UCs often solely look at grades and test scores to get students through the door, and it is only after they’re in that the other aspects of their applications are considered. This approach neglects the other parts of a student that distinguish them from others.

Under the holistic admissions policy, a student with a lower GPA who swims or plays the French horn at a national or award-winning level may be admitted over a student with a high SAT who does not participate in any meaningful extracurriculars. By giving extracurriculars and other endeavors more weight than test scores in the admissions process, colleges are taking the time to get to know a student as an individual with distinct talents, and can thus make a more informed decision.

However, some students regard holistic applications with uneasiness because they are characterized by undefined subjectivity. For example, how can colleges compare principal violinist A to yearbook editor-in-chief B? Aren’t they both leadership positions?

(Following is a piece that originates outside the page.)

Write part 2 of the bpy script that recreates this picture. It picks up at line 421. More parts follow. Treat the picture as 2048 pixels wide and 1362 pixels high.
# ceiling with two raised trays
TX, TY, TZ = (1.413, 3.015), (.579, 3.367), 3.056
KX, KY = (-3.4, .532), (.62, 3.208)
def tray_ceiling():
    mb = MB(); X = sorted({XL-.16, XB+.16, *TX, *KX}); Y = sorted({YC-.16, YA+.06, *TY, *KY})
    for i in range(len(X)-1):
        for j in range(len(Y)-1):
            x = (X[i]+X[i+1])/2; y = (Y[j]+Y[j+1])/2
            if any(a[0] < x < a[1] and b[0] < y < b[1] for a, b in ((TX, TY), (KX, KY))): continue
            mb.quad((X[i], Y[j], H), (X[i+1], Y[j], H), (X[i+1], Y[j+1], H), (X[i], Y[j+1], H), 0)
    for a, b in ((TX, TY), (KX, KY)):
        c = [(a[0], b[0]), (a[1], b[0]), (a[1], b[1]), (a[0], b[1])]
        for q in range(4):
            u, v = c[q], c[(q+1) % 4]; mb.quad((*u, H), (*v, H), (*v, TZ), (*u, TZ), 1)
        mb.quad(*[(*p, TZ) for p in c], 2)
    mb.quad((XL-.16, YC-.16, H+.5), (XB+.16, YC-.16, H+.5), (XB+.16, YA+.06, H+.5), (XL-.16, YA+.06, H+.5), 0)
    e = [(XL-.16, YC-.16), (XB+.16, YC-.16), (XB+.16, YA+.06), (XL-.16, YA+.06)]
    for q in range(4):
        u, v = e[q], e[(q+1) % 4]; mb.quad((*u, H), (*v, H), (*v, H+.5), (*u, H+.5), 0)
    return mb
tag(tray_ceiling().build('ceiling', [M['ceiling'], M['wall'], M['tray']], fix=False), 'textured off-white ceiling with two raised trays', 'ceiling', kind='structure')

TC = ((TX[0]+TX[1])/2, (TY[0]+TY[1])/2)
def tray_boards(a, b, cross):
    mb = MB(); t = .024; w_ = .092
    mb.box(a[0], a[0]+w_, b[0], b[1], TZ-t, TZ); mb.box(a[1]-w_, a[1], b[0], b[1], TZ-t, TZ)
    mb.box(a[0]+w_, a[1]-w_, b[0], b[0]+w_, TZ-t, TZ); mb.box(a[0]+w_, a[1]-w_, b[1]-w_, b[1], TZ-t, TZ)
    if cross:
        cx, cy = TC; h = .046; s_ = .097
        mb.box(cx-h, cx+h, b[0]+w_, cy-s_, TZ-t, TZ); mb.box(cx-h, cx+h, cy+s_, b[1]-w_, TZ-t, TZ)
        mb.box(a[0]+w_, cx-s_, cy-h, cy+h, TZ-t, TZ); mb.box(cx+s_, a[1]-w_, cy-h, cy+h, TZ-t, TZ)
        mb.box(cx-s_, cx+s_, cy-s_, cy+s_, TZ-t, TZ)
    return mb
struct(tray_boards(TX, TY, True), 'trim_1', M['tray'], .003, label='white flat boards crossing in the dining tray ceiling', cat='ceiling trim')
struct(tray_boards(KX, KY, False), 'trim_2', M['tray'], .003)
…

That’s where empirical data is effective: it’s objective, clear cut, and evens the playing field, unlike holistic review, which may be enshrouded in smoke and mirrors regarding exactly how qualities other than numbers are measured. Additionally, students may even fraudulently mold themselves to embody “authenticity” by pursuing specific extracurriculars because they believe they will demonstrate qualities colleges like. Holistic review may not be a foolproof method, yet without it, the admissions process would be nowhere close to an accurate assessment of a potential applicant.

Yes, achievement in challenging courses is an important constituent of all college applications, and colleges need to be assured that the students they admit will succeed academically at their institution. However, holistic admissions do not neglect empirical data it just places other aspects of the application at the same level, or even above.

Colleges should practice the holistic review policy because students will be able to avoid judgment based solely on cold, emotionless numbers. Whether or not a student receives a thin envelope or a congratulatory acceptance from the college of his or her choice, the student should at least be assured that they were considered as a whole person.